— BEGIN Records —

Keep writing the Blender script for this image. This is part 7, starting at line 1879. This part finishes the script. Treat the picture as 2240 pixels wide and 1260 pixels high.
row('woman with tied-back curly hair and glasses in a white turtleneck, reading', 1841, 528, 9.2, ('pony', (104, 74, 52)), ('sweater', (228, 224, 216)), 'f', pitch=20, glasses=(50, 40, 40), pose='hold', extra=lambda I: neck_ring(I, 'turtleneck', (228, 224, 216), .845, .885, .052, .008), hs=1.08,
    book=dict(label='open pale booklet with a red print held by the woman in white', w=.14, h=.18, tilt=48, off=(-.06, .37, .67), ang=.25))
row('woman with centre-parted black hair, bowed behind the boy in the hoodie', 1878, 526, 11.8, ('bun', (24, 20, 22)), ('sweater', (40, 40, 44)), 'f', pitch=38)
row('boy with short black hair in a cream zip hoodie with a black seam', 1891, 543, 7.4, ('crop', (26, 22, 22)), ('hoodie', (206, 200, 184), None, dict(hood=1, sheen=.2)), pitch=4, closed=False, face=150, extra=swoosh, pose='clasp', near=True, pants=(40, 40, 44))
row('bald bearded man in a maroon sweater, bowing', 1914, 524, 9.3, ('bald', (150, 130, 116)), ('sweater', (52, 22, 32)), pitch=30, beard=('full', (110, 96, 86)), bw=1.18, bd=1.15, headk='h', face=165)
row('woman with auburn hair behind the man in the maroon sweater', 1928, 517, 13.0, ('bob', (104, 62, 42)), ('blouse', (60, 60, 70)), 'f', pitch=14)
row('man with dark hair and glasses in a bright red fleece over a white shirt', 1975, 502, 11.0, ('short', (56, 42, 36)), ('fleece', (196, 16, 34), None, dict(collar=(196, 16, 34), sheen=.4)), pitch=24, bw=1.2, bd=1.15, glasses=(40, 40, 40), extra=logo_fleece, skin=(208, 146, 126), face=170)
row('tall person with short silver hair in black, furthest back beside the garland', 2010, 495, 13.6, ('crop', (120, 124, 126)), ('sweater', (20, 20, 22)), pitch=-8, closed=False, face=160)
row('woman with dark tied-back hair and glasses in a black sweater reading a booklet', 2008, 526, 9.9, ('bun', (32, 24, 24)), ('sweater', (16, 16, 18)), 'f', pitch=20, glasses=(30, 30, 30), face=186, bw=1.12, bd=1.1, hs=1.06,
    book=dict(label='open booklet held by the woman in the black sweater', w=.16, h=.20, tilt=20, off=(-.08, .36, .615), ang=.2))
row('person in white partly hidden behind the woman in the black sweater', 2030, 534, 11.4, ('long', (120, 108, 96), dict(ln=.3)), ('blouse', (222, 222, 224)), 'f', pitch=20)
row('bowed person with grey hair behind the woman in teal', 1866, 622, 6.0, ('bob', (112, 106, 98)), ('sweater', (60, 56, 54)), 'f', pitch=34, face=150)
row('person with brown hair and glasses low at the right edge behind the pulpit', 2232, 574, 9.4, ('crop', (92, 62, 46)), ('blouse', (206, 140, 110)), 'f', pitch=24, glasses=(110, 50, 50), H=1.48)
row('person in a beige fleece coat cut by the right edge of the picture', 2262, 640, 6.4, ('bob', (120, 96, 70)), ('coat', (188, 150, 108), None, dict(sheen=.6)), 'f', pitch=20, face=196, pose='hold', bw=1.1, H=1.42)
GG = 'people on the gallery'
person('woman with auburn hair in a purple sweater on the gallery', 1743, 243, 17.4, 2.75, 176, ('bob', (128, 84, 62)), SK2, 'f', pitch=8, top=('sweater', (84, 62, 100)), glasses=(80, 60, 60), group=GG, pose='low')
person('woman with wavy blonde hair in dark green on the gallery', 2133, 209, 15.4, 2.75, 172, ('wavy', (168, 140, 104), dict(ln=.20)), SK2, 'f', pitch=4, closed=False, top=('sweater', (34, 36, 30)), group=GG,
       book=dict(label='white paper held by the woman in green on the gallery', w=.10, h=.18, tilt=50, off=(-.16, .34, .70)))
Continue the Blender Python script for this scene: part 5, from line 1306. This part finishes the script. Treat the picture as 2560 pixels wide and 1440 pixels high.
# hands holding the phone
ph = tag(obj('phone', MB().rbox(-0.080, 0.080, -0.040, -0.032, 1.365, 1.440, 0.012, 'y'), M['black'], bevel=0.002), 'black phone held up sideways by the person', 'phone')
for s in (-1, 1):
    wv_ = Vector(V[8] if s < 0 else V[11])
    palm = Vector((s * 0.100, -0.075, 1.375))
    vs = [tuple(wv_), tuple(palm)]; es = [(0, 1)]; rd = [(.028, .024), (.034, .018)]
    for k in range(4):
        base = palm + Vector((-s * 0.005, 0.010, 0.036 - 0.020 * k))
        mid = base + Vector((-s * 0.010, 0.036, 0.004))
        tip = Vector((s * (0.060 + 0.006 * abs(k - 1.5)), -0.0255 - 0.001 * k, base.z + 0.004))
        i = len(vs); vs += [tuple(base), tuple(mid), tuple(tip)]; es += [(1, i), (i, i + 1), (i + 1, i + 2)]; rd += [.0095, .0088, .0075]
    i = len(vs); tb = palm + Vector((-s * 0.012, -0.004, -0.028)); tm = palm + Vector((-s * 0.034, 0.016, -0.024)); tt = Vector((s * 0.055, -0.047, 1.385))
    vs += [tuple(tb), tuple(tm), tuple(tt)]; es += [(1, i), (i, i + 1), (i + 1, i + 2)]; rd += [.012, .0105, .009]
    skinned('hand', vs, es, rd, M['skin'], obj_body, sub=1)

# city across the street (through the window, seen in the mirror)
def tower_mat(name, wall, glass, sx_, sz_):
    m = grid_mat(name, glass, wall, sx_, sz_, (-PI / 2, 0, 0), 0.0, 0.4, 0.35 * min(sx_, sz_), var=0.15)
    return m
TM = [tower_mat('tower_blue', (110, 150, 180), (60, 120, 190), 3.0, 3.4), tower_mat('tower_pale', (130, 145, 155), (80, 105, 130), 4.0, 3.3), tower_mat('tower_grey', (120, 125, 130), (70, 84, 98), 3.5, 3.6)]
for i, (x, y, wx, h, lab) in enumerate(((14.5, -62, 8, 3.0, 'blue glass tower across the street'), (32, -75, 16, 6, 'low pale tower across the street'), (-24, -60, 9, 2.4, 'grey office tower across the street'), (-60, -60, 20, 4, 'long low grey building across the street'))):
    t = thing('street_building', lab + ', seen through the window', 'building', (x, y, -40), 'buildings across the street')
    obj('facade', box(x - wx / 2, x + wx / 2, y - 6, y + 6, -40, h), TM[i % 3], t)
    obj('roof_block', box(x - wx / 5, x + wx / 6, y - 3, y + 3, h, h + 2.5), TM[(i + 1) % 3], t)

— END Records —

◆ **Exercise task**
Transcribe the data. Leave every line exactly as it is.

◆ **Output**
Keep writing the Blender script for this image. This is part 7, starting at line 1879. This part finishes the script. Treat the picture as 2240 pixels wide and 1260 pixels high.
row('woman with tied-back curly hair and glasses in a white turtleneck, reading', 1841, 528, 9.2, ('pony', (104, 74, 52)), ('sweater', (228, 224, 216)), 'f', pitch=20, glasses=(50, 40, 40), pose='hold', extra=lambda I: neck_ring(I, 'turtleneck', (228, 224, 216), .845, .885, .052, .008), hs=1.08,
    book=dict(label='open pale booklet with a red print held by the woman in white', w=.14, h=.18, tilt=48, off=(-.06, .37, .67), ang=.25))
row('woman with centre-parted black hair, bowed behind the boy in the hoodie', 1878, 526, 11.8, ('bun', (24, 20, 22)), ('sweater', (40, 40, 44)), 'f', pitch=38)
row('boy with short black hair in a cream zip hoodie with a black seam', 1891, 543, 7.4, ('crop', (26, 22, 22)), ('hoodie', (206, 200, 184), None, dict(hood=1, sheen=.2)), pitch=4, closed=False, face=150, extra=swoosh, pose='clasp', near=True, pants=(40, 40, 44))
row('bald bearded man in a maroon sweater, bowing', 1914, 524, 9.3, ('bald', (150, 130, 116)), ('sweater', (52, 22, 32)), pitch=30, beard=('full', (110, 96, 86)), bw=1.18, bd=1.15, headk='h', face=165)
row('woman with auburn hair behind the man in the maroon sweater', 1928, 517, 13.0, ('bob', (104, 62, 42)), ('blouse', (60, 60, 70)), 'f', pitch=14)
row('man with dark hair and glasses in a bright red fleece over a white shirt', 1975, 502, 11.0, ('short', (56, 42, 36)), ('fleece', (196, 16, 34), None, dict(collar=(196, 16, 34), sheen=.4)), pitch=24, bw=1.2, bd=1.15, glasses=(40, 40, 40), extra=logo_fleece, skin=(208, 146, 126), face=170)
row('tall person with short silver hair in black, furthest back beside the garland', 2010, 495, 13.6, ('crop', (120, 124, 126)), ('sweater', (20, 20, 22)), pitch=-8, closed=False, face=160)
row('woman with dark tied-back hair and glasses in a black sweater reading a booklet', 2008, 526, 9.9, ('bun', (32, 24, 24)), ('sweater', (16, 16, 18)), 'f', pitch=20, glasses=(30, 30, 30), face=186, bw=1.12, bd=1.1, hs=1.06,
    book=dict(label='open booklet held by the woman in the black sweater', w=.16, h=.20, tilt=20, off=(-.08, .36, .615), ang=.2))
row('person in white partly hidden behind the woman in the black sweater', 2030, 534, 11.4, ('long', (120, 108, 96), dict(ln=.3)), ('blouse', (222, 222, 224)), 'f', pitch=20)
row('bowed person with grey hair behind the woman in teal', 1866, 622, 6.0, ('bob', (112, 106, 98)), ('sweater', (60, 56, 54)), 'f', pitch=34, face=150)
row('person with brown hair and glasses low at the right edge behind the pulpit', 2232, 574, 9.4, ('crop', (92, 62, 46)), ('blouse', (206, 140, 110)), 'f', pitch=24, glasses=(110, 50, 50), H=1.48)
row('person in a beige fleece coat cut by the right edge of the picture', 2262, 640, 6.4, ('bob', (120, 96, 70)), ('coat', (188, 150, 108), None, dict(sheen=.6)), 'f', pitch=20, face=196, pose='hold', bw=1.1, H=1.42)
GG = 'people on the gallery'
person('woman with auburn hair in a purple sweater on the gallery', 1743, 243, 17.4, 2.75, 176, ('bob', (128, 84, 62)), SK2, 'f', pitch=8, top=('sweater', (84, 62, 100)), glasses=(80, 60, 60), group=GG, pose='low')
person('woman with wavy blonde hair in dark green on the gallery', 2133, 209, 15.4, 2.75, 172, ('wavy', (168, 140, 104), dict(ln=.20)), SK2, 'f', pitch=4, closed=False, top=('sweater', (34, 36, 30)), group=GG,
       book=dict(label='white paper held by the woman in green on the gallery', w=.10, h=.18, tilt=50, off=(-.16, .34, .70)))
Continue the Blender Python script for this scene: part 5, from line 1306. This part finishes the script. Treat the picture as 2560 pixels wide and 1440 pixels high.
# hands holding the phone
ph = tag(obj('phone', MB().rbox(-0.080, 0.080, -0.040, -0.032, 1.365, 1.440, 0.012, 'y'), M['black'], bevel=0.002), 'black phone held up sideways by the person', 'phone')
for s in (-1, 1):
    wv_ = Vector(V[8] if s < 0 else V[11])
    palm = Vector((s * 0.100, -0.075, 1.375))
    vs = [tuple(wv_), tuple(palm)]; es = [(0, 1)]; rd = [(.028, .024), (.034, .018)]
    for k in range(4):
        base = palm + Vector((-s * 0.005, 0.010, 0.036 - 0.020 * k))
        mid = base + Vector((-s * 0.010, 0.036, 0.004))
        tip = Vector((s * (0.060 + 0.006 * abs(k - 1.5)), -0.0255 - 0.001 * k, base.z + 0.004))
        i = len(vs); vs += [tuple(base), tuple(mid), tuple(tip)]; es += [(1, i), (i, i + 1), (i + 1, i + 2)]; rd += [.0095, .0088, .0075]
    i = len(vs); tb = palm + Vector((-s * 0.012, -0.004, -0.028)); tm = palm + Vector((-s * 0.034, 0.016, -0.024)); tt = Vector((s * 0.055, -0.047, 1.385))
    vs += [tuple(tb), tuple(tm), tuple(tt)]; es += [(1, i), (i, i + 1), (i + 1, i + 2)]; rd += [.012, .0105, .009]
    skinned('hand', vs, es, rd, M['skin'], obj_body, sub=1)

# city across the street (through the window, seen in the mirror)
def tower_mat(name, wall, glass, sx_, sz_):
    m = grid_mat(name, glass, wall, sx_, sz_, (-PI / 2, 0, 0), 0.0, 0.4, 0.35 * min(sx_, sz_), var=0.15)
    return m
TM = [tower_mat('tower_blue', (110, 150, 180), (60, 120, 190), 3.0, 3.4), tower_mat('tower_pale', (130, 145, 155), (80, 105, 130), 4.0, 3.3), tower_mat('tower_grey', (120, 125, 130), (70, 84, 98), 3.5, 3.6)]
for i, (x, y, wx, h, lab) in enumerate(((14.5, -62, 8, 3.0, 'blue glass tower across the street'), (32, -75, 16, 6, 'low pale tower across the street'), (-24, -60, 9, 2.4, 'grey office tower across the street'), (-60, -60, 20, 4, 'long low grey building across the street'))):
    t = thing('street_building', lab + ', seen through the window', 'building', (x, y, -40), 'buildings across the street')
    obj('facade', box(x - wx / 2, x + wx / 2, y - 6, y + 6, -40, h), TM[i % 3], t)
    obj('roof_block', box(x - wx / 5, x + wx / 6, y - 3, y + 3, h, h + 2.5), TM[(i + 1) % 3], t)